The global community has historically taken a localized approach to climate change, which has proven largely ineffective because it lacks the power of consensus and public-private partnership. Goodwill pledges will only get us so far, and carbon pricing alone isn’t sufficient to effect the large-scale transformation needed to put us on the path to a low-carbon future.

On a positive note, the World Economic Forum’s Mission Possible Platform and the Energy Transitions Commission are establishing shared roadmaps for several carbon-intensive industry sectors, such as transportation. Their research shows that the transition to net-zero emissions by 2050 is possible, and at a cost of less than 0.5% of global GDP. More support must come from the global business community because of the expectation of our employees and shareholders.

What’s the World Economic Forum doing about climate change?

Climate change poses an urgent threat demanding decisive action. Communities around the world are already experiencing increased climate impacts, from droughts to floods to rising seas. The World Economic Forum’s Global Risks Report continues to rank these environmental threats at the top of the list.

To limit global temperature rise to well below 2°C and as close as possible to 1.5°C above pre-industrial levels, it is essential that businesses, policy-makers, and civil society advance comprehensive near- and long-term climate actions in line with the goals of the Paris Agreement on climate change.

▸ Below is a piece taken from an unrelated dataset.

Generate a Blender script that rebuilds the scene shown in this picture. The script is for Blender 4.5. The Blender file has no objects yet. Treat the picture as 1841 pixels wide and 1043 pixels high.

The World Economic Forum’s Climate Initiative supports the scaling and acceleration of global climate action through public and private-sector collaboration. The Initiative works across several workstreams to develop and implement inclusive and ambitious solutions.

This includes the Alliance of CEO Climate Leaders, a global network of business leaders from various industries developing cost-effective solutions to transitioning to a low-carbon, climate-resilient economy. CEOs use their position and influence with policy-makers and corporate partners to accelerate the transition and realize the economic benefits of delivering a safer climate.

Informed investment and risk protection

We must move methodically – examining every sector and every carbon-emitting source, making an inventory of available technologies to reduce emissions, identifying what’s missing and figuring out how to channel investments accordingly. Indeed, investors are now recognising the profit potential in the transition to a zero-carbon world and the unprecedented opportunities that await post-transition.

Finance is a critical lever to this transformation, and a key example is found in reinsurance, which is poised to accelerate the transition to a more sustainable world. Reinsurance – with its ability to transfer risk and with its diversified portfolio – mitigates the negative effects of a changing climate and has the potential to remove financial volatility from carbon-free ventures such as renewable energy and emissions reduction. By transferring risk to reinsurers, enterprises can raise capital, secure loans, begin hiring and start innovating. If an event occurs that could potentially threaten or disrupt operations, the “insured” receives a payout so it can continue operating seamlessly. With the assurance of uninterrupted cash flows, investors and lenders have greater confidence.

Risk knowledge is a key asset in this endeavour. It gives us the insights to fully understand the risks – and opportunities – associated with novel technologies and enables the kind of risk-taking essential to drive innovation and investment.

The corporate imperative

Expectations of the corporate sector have never been higher and companies are under increasing pressure to demonstrate their sustainability performance. This is due to heightened shareholder activism, investor scrutiny and the exposure of balance sheets to environmental mishaps. The WEF Global Risks Perception Survey reveals that environmental risks are uppermost in CEOs’ minds, while corporate boards are acting with more urgency on their obligation to uphold high standards on behalf of their shareholders.

As a result, corporates are turning to reinsurers for help. They are seeking financial mitigation of their sustainability risks such as extreme weather, excessive greenhouse gas emissions, chemical spills, drinking water pollution, the impact of negative environmental, social and corporate governance (ESG) activity by suppliers and competitors, and regulatory restrictions.

Swiss Re believes in the transition to a carbon net-zero world and is working with its partners to help the world arrive at this destination. We continually look for opportunities in both the public and private sectors and are developing partnerships that support scalable solutions to mitigate and adapt to climate change and close protection gaps.

Conscious choices

A sense of urgency is imperative. Reinsurance is accelerating investment in low-carbon initiatives and proving to be a powerful enabler in mitigating the effects of climate change. Examples from the Swiss Re portfolio include:

Clean energy: Insurance for offshore wind installations in France and Taiwan, a solution which can be replicated throughout the world.

Sustainability/food supply: Coverage for farmers in underinsured nations such as Mexico, which guarantees replacement of lost income when extreme weather slashes crop yields.

Climate risk: Helping companies understand how their assets and supply chains could be exposed to severe weather from future climate scenarios.

For its part, Swiss Re is decarbonizing its business model. We have committed to net-zero emissions by 2050 on the asset (investment) and liability (underwriting) sides. As a global reinsurer, we can play a vital role in championing action on climate change far beyond our own industry.

Improving the state of the world

It seems that 90% of what we read about the climate crisis addresses the problem itself, while only 10% puts forward concrete, feasible solutions. For every sector and every carbon-emitting source, we need to assess what technologies are available to bring down emissions and remove carbon dioxide from the atmosphere, what gaps need addressing and how to channel investments in the most impactful way. The business community needs to lead the way to a net-zero carbon world because it has the power of capital to fulfil the World Economic Forum’s mission: to improve the state of the world.